◆ Source data
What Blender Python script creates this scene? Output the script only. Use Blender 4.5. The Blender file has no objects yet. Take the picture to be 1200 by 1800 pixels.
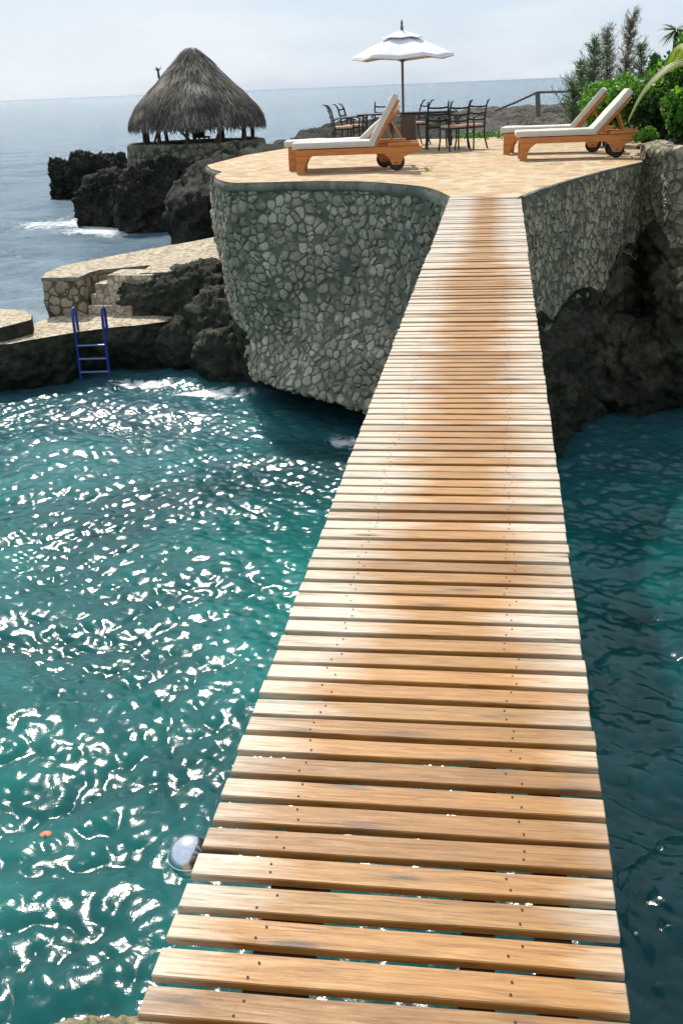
import bpy, bmesh, math, random
import numpy as np
from mathutils import Vector, noise, Matrix
random.seed(7)
rad = math.radians
SC = bpy.context.scene
COL = SC.collection

# ------------------------------------------------------------------ camera, sky, sun, exposure
F, SL, V0 = 1830.0, .042, 748.0
CAM = Vector((.17, 0, 1.5))
U = Vector((-SL, 1, V0/F)).normalized()
YV = Vector((280, V0+SL*280, -F)).normalized()
XV = YV.cross(U)
RC = Matrix((XV, YV, U))                      # rows: world axes in camera space
cam = bpy.data.cameras.new('camera'); co = bpy.data.objects.new('camera', cam); COL.objects.link(co)
co.matrix_world = Matrix.Translation(CAM) @ RC.to_4x4()
cam.sensor_fit = 'VERTICAL'; cam.sensor_height = 36; cam.lens = 36*F/1800
cam.clip_start = .05; cam.clip_end = 90000
SC.camera = co

SUN_EL, SUN_AZ = 48, -24                       # azimuth from +Y, negative = to the left
w = bpy.data.worlds.new('World'); SC.world = w; w.use_nodes = True
nt = w.node_tree; nt.nodes.clear()
out = nt.nodes.new('ShaderNodeOutputWorld'); bg = nt.nodes.new('ShaderNodeBackground'); bg.inputs[1].default_value = .12
sky = nt.nodes.new('ShaderNodeTexSky'); sky.sky_type = 'NISHITA'; sky.sun_disc = False
sky.sun_elevation = rad(SUN_EL); sky.sun_rotation = rad(SUN_AZ); sky.dust_density = 1.2; sky.air_density = 1.0
tc = nt.nodes.new('ShaderNodeTexCoord')
mp = nt.nodes.new('ShaderNodeMapping'); mp.inputs['Scale'].default_value = (1, 1, 3.5)
nz = nt.nodes.new('ShaderNodeTexNoise'); nz.inputs['Scale'].default_value = 3.2; nz.inputs['Detail'].default_value = 7; nz.inputs['Roughness'].default_value = .55
rp = nt.nodes.new('ShaderNodeValToRGB'); rp.color_ramp.elements[0].position = .42; rp.color_ramp.elements[1].position = .62
rp.color_ramp.elements[0].color = (0, 0, 0, 1); rp.color_ramp.elements[1].color = (.95, .95, .95, 1)
mx = nt.nodes.new('ShaderNodeMix'); mx.data_type = 'RGBA'
mx.inputs[0].default_value = .78; mx.inputs[7].default_value = (4.8, 5.95, 7.4, 1)
mx2 = nt.nodes.new('ShaderNodeMix'); mx2.data_type = 'RGBA'; mx2.inputs[7].default_value = (6.9, 7.3, 7.7, 1)
nt.links.new(tc.outputs['Generated'], mp.inputs['Vector']); nt.links.new(mp.outputs[0], nz.inputs['Vector'])
nt.links.new(nz.outputs[0], rp.inputs[0]); nt.links.new(rp.outputs[0], mx2.inputs[0]); nt.links.new(mx.outputs[2], mx2.inputs[6])
nt.links.new(sky.outputs[0], mx.inputs[6]); nt.links.new(mx2.outputs[2], bg.inputs[0]); nt.links.new(bg.outputs[0], out.inputs[0])

sd = bpy.data.lights.new('sun', 'SUN'); sd.energy = 4.9; sd.angle = rad(.5); sd.color = (1, .95, .86)
so = bpy.data.objects.new('sun', sd); COL.objects.link(so)
sdir = Vector((math.sin(rad(SUN_AZ))*math.cos(rad(SUN_EL)), math.cos(rad(SUN_AZ))*math.cos(rad(SUN_EL)), math.sin(rad(SUN_EL))))
so.rotation_euler = sdir.to_track_quat('Z', 'Y').to_euler(); so.location = (0, 0, 30)
SC.view_settings.view_transform = 'Standard'; SC.view_settings.look = 'None'
SC.view_settings.exposure = .06; SC.view_settings.gamma = 1

def ray(x, y): return RC @ Vector((x-600, 900-y, -F)).normalized()
RC = Matrix((XV, YV, U))
def pz(x, y, z):                               # photo pixel -> world point on the plane z
    d = ray(x, y); return CAM + d*((z-CAM.z)/d.z)
def pY(x, y, Y):                               # photo pixel -> world point at distance Y
    d = ray(x, y); return CAM + d*(Y/d.y)

# ------------------------------------------------------------------ helpers
def tag(o, label=None, cat=None, group=None, kind=None):
    if label: o['label'] = label
    if cat: o['category'] = cat
    if group: o['group'] = group
    if kind: o['kind'] = kind
    return o
def empty(name, loc, rz=0):
    o = bpy.data.objects.new(name, None); COL.objects.link(o); o.location = loc; o.rotation_euler.z = rz
    o.empty_display_size = .2
    return o
def mesh(name, vs, fs, mats, parent=None, smooth=False, mi=None):
    me = bpy.data.meshes.new(name); me.from_pydata([tuple(v) for v in vs], [], fs)
    if not isinstance(mats, (list, tuple)): mats = [mats]
    for m in mats: me.materials.append(m)
    if mi is not None: me.polygons.foreach_set('material_index', mi)
    if smooth: me.polygons.foreach_set('use_smooth', [True]*len(me.polygons))
    me.update()
    o = bpy.data.objects.new(name, me); COL.objects.link(o); o.parent = parent
    return o
def copy_tree(o, parent=None):
    c = o.copy(); COL.objects.link(c); c.parent = parent
    for ch in list(o.children): copy_tree(ch, c)
    return c

class MB:
    def __init__(s): s.v = []; s.f = []; s.m = []
    def add(s, vs, fs, mi=0):
        n = len(s.v); s.v += [Vector(v) for v in vs]; s.f += [tuple(i+n for i in f) for f in fs]; s.m += [mi]*len(fs)
    def box(s, c, size, rot=None, mi=0, bev=0):
        bm = bmesh.new(); bmesh.ops.create_cube(bm, size=1)
        for v in bm.verts: v.co = Vector((v.co.x*size[0], v.co.y*size[1], v.co.z*size[2]))
        if bev: bmesh.ops.bevel(bm, geom=bm.edges[:], offset=bev, segments=2, affect='EDGES', profile=.5)
        for v in bm.verts:
            if rot is not None: v.co = rot @ v.co
            v.co += Vector(c)
        s.frombm(bm, mi)
    def frombm(s, bm, mi=0):
        bm.verts.index_update(); s.add([v.co.copy() for v in bm.verts], [[v.index for v in f.verts] for f in bm.faces], mi); bm.free()
    def bar(s, a, b, wdt, h, mi=0, bev=0, up=Vector((0, 0, 1))):
        a = Vector(a); b = Vector(b); d = b-a; L = d.length; d.normalize()
        x = up.cross(d)
        if x.length < 1e-3: x = Vector((1, 0, 0))
        x.normalize(); z = d.cross(x)
        s.box((a+b)/2, (wdt, L, h), Matrix((x, d, z)).transposed(), mi, bev)
    def tube(s, pts, r, n=8, mi=0, cap=True):
        pts = [Vector(p) for p in pts]; rs = r if isinstance(r, (list, tuple)) else [r]*len(pts)
        base = len(s.v); ref = None
        for i, p in enumerate(pts):
            d = (pts[min(i+1, len(pts)-1)]-pts[max(i-1, 0)]).normalized()
            if ref is None:
                ref = d.orthogonal().normalized()
            ref = (ref-d*ref.dot(d)).normalized(); q = d.cross(ref)
            for k in range(n):
                a = 2*math.pi*k/n; s.v.append(p+(ref*math.cos(a)+q*math.sin(a))*rs[i])
        for i in range(len(pts)-1):
            for k in range(n):
                s.f.append((base+i*n+k, base+i*n+(k+1) % n, base+(i+1)*n+(k+1) % n, base+(i+1)*n+k)); s.m.append(mi)
        if cap:
            s.f.append(tuple(base+k for k in reversed(range(n)))); s.f.append(tuple(base+(len(pts)-1)*n+k for k in range(n))); s.m += [mi, mi]
    def prism(s, poly, ax, t0, t1, mi=0):       # poly in the (x,z) plane extruded along y (ax='y') or (x,y) along z
        n = len(poly)
        def P(p, t): return (p[0], t, p[1]) if ax == 'y' else (p[0], p[1], t)
        vs = [P(p, t0) for p in poly]+[P(p, t1) for p in poly]
        fs = [tuple(range(n)), tuple(reversed(range(n, 2*n)))]+[(i, i+n, (i+1) % n+n, (i+1) % n) for i in range(n)]
        s.add(vs, fs, mi)
    def lathe(s, prof, c=(0, 0, 0), n=24, mi=0, axis='z'):
        base = len(s.v); c = Vector(c)
        for r, z in prof:
            for k in range(n):
                a = 2*math.pi*k/n
                p = Vector((r*math.cos(a), r*math.sin(a), z))
                if axis == 'y': p = Vector((p.x, p.z, p.y))
                s.v.append(c+p)
        for i in range(len(prof)-1):
            for k in range(n):
                s.f.append((base+i*n+k, base+i*n+(k+1) % n, base+(i+1)*n+(k+1) % n, base+(i+1)*n+k)); s.m.append(mi)
    def build(s, name, mats, parent=None, smooth=False):
        o = mesh(name, s.v, s.f, mats, parent, smooth, s.m)
        bm = bmesh.new(); bm.from_mesh(o.data); bmesh.ops.recalc_face_normals(bm, faces=bm.faces); bm.to_mesh(o.data); bm.free()
        if smooth:
            try: o.data.set_sharp_from_angle(angle=rad(40))
            except Exception: pass
        return o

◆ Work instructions
Restate each line from the start of the listing through the line bearing "SC.camera = co" word for word. Drop the pictures.

◆ In response
What Blender Python script creates this scene? Output the script only. Use Blender 4.5. The Blender file has no objects yet. Take the picture to be 1200 by 1800 pixels.
import bpy, bmesh, math, random
import numpy as np
from mathutils import Vector, noise, Matrix
random.seed(7)
rad = math.radians
SC = bpy.context.scene
COL = SC.collection

# ------------------------------------------------------------------ camera, sky, sun, exposure
F, SL, V0 = 1830.0, .042, 748.0
CAM = Vector((.17, 0, 1.5))
U = Vector((-SL, 1, V0/F)).normalized()
YV = Vector((280, V0+SL*280, -F)).normalized()
XV = YV.cross(U)
RC = Matrix((XV, YV, U))                      # rows: world axes in camera space
cam = bpy.data.cameras.new('camera'); co = bpy.data.objects.new('camera', cam); COL.objects.link(co)
co.matrix_world = Matrix.Translation(CAM) @ RC.to_4x4()
cam.sensor_fit = 'VERTICAL'; cam.sensor_height = 36; cam.lens = 36*F/1800
cam.clip_start = .05; cam.clip_end = 90000
SC.camera = co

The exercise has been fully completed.